Continuity Assumptions in Cake-Cutting

TL;DR

This paper clarifies the measure-theoretic foundations of cake-cutting, proposing the Borel σ-algebra and sliceable measures as the appropriate framework, and analyzes the relationships between divisibility and absolute continuity properties.

Contribution

It identifies the suitable measure-theoretic setting for cake-cutting and clarifies the relationship between continuity properties like divisibility and absolute continuity.

Findings

Borel σ-algebra is the appropriate family of sets for cake pieces.

Sliceable Borel measures are suitable for evaluation.
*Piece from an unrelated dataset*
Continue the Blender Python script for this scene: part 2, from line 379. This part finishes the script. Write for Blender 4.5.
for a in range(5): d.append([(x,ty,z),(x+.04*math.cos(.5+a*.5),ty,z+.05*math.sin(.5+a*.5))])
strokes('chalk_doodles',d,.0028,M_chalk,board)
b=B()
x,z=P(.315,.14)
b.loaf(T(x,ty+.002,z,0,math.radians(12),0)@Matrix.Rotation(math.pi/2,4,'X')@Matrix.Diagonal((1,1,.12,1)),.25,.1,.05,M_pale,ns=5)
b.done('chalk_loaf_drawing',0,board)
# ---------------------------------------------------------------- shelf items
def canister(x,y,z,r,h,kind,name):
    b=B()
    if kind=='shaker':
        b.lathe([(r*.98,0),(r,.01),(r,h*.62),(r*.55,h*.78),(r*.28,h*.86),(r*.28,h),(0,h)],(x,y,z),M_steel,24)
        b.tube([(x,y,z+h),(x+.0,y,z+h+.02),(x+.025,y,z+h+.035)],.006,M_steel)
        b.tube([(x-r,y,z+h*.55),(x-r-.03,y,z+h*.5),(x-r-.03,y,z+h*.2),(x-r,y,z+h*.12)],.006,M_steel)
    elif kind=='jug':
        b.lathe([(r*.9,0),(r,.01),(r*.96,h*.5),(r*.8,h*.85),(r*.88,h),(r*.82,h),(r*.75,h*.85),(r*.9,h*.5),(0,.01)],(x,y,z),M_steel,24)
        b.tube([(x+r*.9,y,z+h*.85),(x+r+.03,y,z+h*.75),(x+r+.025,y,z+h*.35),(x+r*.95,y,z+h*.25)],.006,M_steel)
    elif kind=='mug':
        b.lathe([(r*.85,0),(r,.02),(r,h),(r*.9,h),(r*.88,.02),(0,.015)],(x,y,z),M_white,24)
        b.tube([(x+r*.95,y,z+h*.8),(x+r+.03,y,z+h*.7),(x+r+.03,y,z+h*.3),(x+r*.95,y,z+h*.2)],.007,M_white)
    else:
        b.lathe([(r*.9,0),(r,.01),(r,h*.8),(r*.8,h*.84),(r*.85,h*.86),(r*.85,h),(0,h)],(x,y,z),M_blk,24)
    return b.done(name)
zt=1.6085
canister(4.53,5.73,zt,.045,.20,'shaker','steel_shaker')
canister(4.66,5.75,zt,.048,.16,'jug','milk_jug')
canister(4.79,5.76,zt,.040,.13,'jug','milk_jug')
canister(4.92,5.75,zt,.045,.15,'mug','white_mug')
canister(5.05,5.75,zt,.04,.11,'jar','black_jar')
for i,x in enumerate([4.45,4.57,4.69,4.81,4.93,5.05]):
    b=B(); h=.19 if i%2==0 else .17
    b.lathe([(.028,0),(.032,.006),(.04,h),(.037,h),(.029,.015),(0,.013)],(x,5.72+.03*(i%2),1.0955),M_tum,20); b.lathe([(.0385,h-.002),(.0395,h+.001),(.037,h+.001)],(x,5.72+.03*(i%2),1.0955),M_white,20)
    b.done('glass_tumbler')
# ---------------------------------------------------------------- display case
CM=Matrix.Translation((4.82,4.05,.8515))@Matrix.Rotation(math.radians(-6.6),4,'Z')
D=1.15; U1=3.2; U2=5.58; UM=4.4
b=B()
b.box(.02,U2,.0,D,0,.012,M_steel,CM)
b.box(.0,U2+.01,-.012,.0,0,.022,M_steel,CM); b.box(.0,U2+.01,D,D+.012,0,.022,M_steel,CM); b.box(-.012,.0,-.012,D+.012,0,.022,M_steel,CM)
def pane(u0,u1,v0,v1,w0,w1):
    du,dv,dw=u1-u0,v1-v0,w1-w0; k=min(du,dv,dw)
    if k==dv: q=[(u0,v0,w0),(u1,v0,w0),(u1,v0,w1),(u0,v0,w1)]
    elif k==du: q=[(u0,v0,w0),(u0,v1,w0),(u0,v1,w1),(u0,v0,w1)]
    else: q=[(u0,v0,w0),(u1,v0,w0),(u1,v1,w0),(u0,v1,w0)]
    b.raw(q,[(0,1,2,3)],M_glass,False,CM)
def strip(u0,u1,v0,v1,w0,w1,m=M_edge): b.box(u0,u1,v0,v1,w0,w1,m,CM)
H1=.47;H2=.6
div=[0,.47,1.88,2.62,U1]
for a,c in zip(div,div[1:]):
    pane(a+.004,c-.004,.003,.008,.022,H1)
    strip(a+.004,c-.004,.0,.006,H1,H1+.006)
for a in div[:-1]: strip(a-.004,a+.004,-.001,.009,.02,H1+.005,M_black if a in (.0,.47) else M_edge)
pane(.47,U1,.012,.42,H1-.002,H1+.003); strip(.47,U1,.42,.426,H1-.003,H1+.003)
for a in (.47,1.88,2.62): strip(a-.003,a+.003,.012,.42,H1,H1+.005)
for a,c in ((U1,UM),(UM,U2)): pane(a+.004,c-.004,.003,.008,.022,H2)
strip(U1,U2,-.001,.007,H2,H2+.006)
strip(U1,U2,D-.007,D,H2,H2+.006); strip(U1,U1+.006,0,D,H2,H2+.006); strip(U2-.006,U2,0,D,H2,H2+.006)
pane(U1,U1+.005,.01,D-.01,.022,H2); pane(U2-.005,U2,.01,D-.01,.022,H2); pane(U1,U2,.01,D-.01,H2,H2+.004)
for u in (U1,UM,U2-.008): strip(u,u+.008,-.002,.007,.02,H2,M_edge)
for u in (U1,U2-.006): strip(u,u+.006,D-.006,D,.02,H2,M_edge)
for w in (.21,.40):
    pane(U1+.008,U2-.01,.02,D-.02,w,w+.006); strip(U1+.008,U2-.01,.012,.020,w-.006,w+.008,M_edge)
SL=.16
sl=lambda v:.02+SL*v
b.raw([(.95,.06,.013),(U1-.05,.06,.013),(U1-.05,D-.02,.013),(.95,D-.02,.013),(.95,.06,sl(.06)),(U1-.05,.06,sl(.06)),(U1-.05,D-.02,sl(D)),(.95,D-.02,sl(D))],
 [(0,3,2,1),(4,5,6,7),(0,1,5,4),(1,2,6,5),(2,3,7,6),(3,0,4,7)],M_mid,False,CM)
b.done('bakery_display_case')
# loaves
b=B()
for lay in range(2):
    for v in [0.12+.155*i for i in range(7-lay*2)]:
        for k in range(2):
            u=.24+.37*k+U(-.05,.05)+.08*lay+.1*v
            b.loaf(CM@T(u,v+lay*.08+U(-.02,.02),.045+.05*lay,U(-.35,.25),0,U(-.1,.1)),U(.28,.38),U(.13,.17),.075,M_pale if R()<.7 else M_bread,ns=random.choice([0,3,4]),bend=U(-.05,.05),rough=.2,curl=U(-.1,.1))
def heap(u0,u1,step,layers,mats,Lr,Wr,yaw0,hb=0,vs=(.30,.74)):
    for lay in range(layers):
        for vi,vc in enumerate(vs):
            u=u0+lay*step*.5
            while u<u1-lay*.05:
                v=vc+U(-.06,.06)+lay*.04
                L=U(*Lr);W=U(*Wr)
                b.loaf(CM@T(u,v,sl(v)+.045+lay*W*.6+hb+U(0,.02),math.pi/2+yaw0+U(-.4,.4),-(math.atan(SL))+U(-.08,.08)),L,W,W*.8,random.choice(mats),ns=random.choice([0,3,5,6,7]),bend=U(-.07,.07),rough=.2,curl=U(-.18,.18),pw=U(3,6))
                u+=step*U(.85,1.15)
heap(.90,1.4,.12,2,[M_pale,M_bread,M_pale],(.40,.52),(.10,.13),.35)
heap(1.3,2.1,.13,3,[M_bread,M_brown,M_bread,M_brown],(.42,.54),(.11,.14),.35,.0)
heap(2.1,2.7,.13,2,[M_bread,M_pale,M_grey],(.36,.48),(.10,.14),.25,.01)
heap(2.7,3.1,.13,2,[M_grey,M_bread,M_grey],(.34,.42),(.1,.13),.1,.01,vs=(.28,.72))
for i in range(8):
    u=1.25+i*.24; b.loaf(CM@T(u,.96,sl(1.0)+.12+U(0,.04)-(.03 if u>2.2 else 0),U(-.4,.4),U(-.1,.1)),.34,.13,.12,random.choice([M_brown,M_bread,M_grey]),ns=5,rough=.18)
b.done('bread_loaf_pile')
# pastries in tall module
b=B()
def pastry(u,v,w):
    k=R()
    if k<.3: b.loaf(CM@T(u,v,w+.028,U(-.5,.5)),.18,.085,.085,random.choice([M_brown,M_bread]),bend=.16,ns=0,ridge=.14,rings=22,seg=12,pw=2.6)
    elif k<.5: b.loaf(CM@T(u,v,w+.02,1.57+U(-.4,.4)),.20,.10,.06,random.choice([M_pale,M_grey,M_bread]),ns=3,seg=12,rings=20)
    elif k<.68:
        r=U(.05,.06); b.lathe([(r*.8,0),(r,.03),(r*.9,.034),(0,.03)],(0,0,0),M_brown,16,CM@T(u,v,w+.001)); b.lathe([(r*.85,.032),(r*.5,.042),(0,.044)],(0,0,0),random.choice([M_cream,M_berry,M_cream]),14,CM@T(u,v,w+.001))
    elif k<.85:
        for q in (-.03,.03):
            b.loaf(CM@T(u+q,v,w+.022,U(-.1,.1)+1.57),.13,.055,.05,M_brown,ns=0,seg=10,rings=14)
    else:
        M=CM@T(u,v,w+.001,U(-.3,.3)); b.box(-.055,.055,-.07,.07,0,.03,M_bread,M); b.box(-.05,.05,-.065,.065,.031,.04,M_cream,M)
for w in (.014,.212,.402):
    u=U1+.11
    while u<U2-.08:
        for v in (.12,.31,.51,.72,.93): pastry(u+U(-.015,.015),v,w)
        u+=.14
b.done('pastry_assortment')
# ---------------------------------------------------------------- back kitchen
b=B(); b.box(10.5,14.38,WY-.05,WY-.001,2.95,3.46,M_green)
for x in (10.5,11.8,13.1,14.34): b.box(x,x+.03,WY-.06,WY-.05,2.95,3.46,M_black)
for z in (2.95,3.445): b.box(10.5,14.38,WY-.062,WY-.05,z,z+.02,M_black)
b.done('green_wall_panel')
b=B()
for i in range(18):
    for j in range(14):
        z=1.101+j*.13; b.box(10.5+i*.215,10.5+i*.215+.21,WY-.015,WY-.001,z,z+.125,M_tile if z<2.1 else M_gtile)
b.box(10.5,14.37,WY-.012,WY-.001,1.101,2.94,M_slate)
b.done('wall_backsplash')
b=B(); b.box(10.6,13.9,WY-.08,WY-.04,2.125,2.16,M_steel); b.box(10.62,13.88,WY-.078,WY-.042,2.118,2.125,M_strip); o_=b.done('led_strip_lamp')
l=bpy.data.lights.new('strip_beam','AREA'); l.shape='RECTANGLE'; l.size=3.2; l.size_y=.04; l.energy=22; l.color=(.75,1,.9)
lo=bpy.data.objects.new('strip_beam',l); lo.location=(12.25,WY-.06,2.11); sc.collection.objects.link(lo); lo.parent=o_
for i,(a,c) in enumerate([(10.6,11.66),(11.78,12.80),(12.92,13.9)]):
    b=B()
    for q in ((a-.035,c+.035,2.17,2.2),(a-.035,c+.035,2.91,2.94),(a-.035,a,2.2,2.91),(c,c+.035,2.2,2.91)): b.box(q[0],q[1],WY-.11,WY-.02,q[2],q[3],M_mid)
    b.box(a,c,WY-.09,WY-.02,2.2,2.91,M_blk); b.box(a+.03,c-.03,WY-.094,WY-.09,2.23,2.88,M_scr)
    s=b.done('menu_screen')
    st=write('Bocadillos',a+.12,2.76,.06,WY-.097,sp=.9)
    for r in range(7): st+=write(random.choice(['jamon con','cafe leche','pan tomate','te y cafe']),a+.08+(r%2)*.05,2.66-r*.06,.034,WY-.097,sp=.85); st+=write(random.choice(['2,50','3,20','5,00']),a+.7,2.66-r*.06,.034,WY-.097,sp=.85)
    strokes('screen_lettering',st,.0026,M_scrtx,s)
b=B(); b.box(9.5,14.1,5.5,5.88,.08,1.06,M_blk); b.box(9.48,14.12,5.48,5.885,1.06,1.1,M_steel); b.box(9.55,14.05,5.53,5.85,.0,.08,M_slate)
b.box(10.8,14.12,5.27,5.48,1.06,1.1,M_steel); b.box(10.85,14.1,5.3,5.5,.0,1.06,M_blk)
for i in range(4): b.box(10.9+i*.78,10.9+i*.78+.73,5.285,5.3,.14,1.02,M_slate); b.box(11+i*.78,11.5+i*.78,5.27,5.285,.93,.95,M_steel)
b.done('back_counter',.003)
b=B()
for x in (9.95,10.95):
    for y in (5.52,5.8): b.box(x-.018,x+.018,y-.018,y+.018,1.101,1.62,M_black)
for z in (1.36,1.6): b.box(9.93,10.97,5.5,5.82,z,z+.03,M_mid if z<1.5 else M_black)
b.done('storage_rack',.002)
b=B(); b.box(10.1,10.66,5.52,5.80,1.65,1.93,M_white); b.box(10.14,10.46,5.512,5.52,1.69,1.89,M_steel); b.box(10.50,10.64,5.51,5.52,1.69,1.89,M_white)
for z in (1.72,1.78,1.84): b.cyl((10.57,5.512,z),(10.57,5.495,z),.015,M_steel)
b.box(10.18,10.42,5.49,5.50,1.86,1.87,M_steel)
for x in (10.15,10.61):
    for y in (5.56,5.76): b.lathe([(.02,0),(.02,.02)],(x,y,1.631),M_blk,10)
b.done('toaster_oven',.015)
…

Divisibility is equivalent to being atom-free, while absolute continuity is a stronger condition.

Abstract

In important papers on cake-cutting -- one of the key areas in fair division and resource allocation -- the measure-theoretical fundamentals are not fully correctly given. It is not clear (i) which family of sets should be taken for the pieces of cake, (ii) which set-functions should be used for evaluating the pieces, and (iii) which is the relationship between various continuity properties appearing in cake-cutting. We show that probably the best choice for the familiy of subsets of $[0,1]$ is the Borel $\sigma$-algebra and for the set-function any `sliceable' Borel measure. At least in dimension one it does not make sense to work with only finitely additive contents on finite unions of intervals. For the continuity property we see two possibilities. The weaker is the traditional divisibility property, which is equivalent to being atom-free. The stronger is simply absolute continuity with respect to Lebesgue measure. We also consider the case of a base set (cake or pie) more general than $[0,1]$.